Speaking the morning after Treasurer Wayne Swan delivered a $58 billion deficit budget, Mr Rudd said the government must ensure that its policies to boost the economy can be backed up with bi-partisan support.
"These decisions are really, really tough,'' Mr Rudd told Fairfax Radio Network on Wednesday.
"We believe we have a mandate from the Australian people to serve out our full term but it is really important, absolutely important, that this budget is passed in its entirety.
"We must ensure that our actions to support the economy now and jobs and infrastructure investment, and our pensions and payments on parental leave are supported by the $22 billion in savings.
"That's why it is important, because of the Senate, for us to know whether we have full support, and what on earth is their confused position on temporary borrowing and temporary deficit.''
Mr Rudd avoided saying he had broken pre-election promises with the changes in superannuation, saying instead the government had not been able ``to fulfil policy commitments''.

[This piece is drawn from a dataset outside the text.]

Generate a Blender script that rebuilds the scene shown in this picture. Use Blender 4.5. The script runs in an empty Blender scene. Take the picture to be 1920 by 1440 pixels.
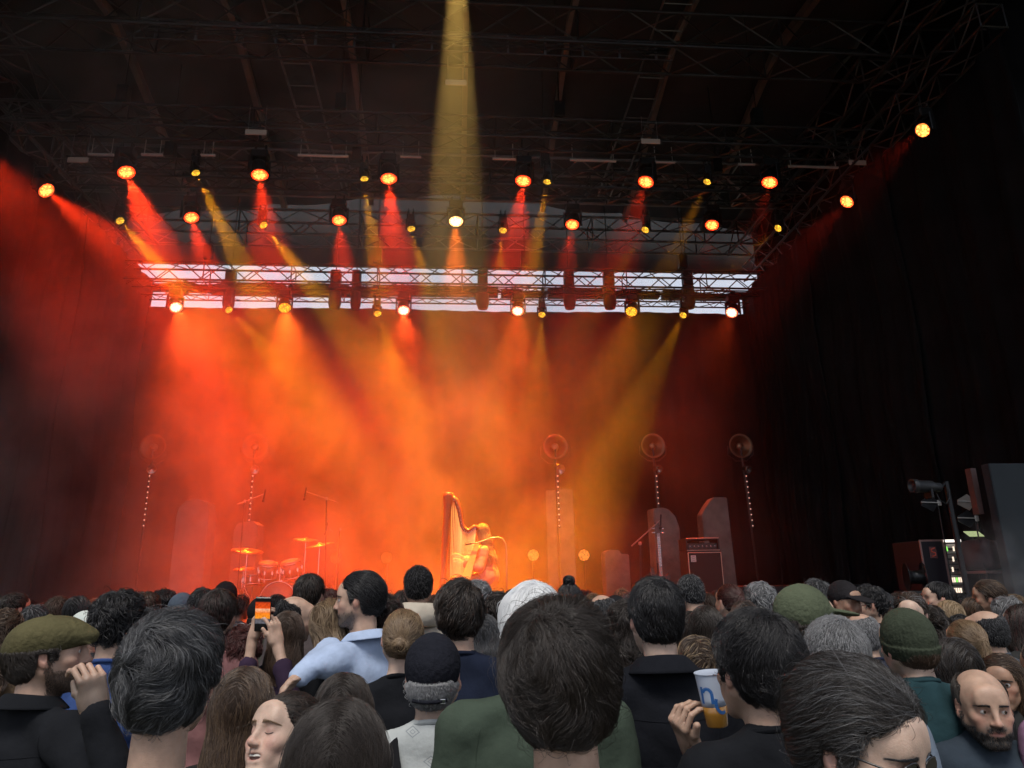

"We've had the biggest single hit in our national income and in tax revenue to the Australian government since the Great Depression,'' Mr Rudd said.
"It's created some fundamental thinking, not just in our government, but in all governments around the world, and we've had to make tough decisions.''
He defended the government's changes to superannuation saying it would mainly affect those in upper pay ranges - people earning an average of $221,000 per year or 1.8 per cent of the population.
He said the overwhelming benefits of the arrangement brought in by the Howard government assisted those at the very top of the income range.
He said the government had to provide sustainable reforms for everybody in order to pay for such things as pension increases.